As the curve continues to tick upwards, the minorities stay on his mind. It is time to finally give them that Commission. It’s been in limbo for years – the Supreme Court raised its brow six years ago – but suddenly, there is no time to wait. The formalities may be dispensed with: forget parliament; the Cabinet will do. Everyone’s favourite minority/non-minority is added to the shopping cart, and removed before checkout.

Even with everything else going on, the prime minister remembers to tweet against the “fascist Hindutva Supremacist RSS-driven ideology” across the border.

It’s great to see a prime minister with a moral compass. It’s great to see it function when, globally, all instruments of navigation seem to have lost their calibration. It’s just unfortunate that this particular compass points only outwards.

When Nankana Sahib happened, the prime minister tweeted: “A major difference between the condemnable Nankana incident and the ongoing attacks across India on Muslims and other minorities is this: the former is against my vision and will find zero tolerance and protection from the government, including police and judiciary.”

But what, exactly is ‘My vision’? More often than not, it’s the Riyasat-e-Madina. On the eve of the PTI’s 25th Anniversary, it was “Jinnah’s vision for Pakistan as a modern Islamic welfare state.”

Over seventy years on, Jinnah’s sepia-tinted Pakistan remains the north star in Pakistan's night sky. But Jinnah’s ‘what-if’ Pakistan, often seems like less of a star and more of a constellation – a celestial Rorcharch test in which some see a suit and others a sherwani; some a shield and others a sword. (Time Magazine, in its 1946 cover story saw the Man with the Angora Cap and the Man with the Monocle).

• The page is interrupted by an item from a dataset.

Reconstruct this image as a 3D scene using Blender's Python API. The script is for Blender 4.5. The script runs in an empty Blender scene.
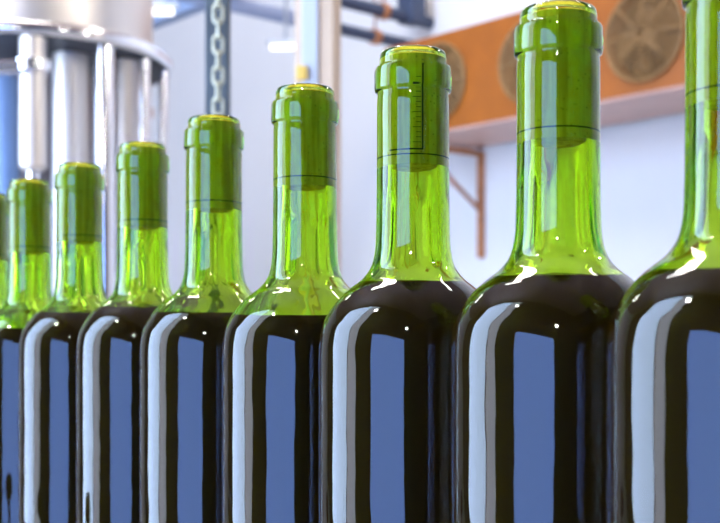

For all the deveining of Jinnah’s sepia-tinted Pakistan, at some point we must ask how much it ought to matter. Imran Khan may have inherited Jinnah’s Pakistan, but the past is a foreign country.

It’s a cruel joke, then, that it shares the flag.

Today, as one looks at the green and the white, time seems to have decanted the parts from the whole. To look at the ‘parcham-e-sitara-o-hilal’ today is to see the scar that once cleft the green from the white – a perverse reminder of using a theory of two nations to build one.

To gaze down from Attock bridge is to see neither the Indus nor the Kabul, but the boundary between them.

Yes, the India that once decided that all shades of the tricolour were equal must now ask itself why the only colour birthing neologisms is neither green nor white.

We too have questions to answer. If Jinnah’s Pakistan is a constellation, Imran Khan’s often seems like a whole galaxy – ideas and promises bursting in and out of existence like a billion exploding stars. He, too, has questions to answer.

But more importantly, if his dream is to be more than delusion, he will also need a plan. Tomorrow’s piece will suggest some things he may wish to consider.

Because, while Nankana Sahib may not have been engulfed by flames, this isn’t a race to the bottom. And while Imran may be no Modi, the Naya Pakistan that we were promised deserves to be measured against the ceiling, not the floor.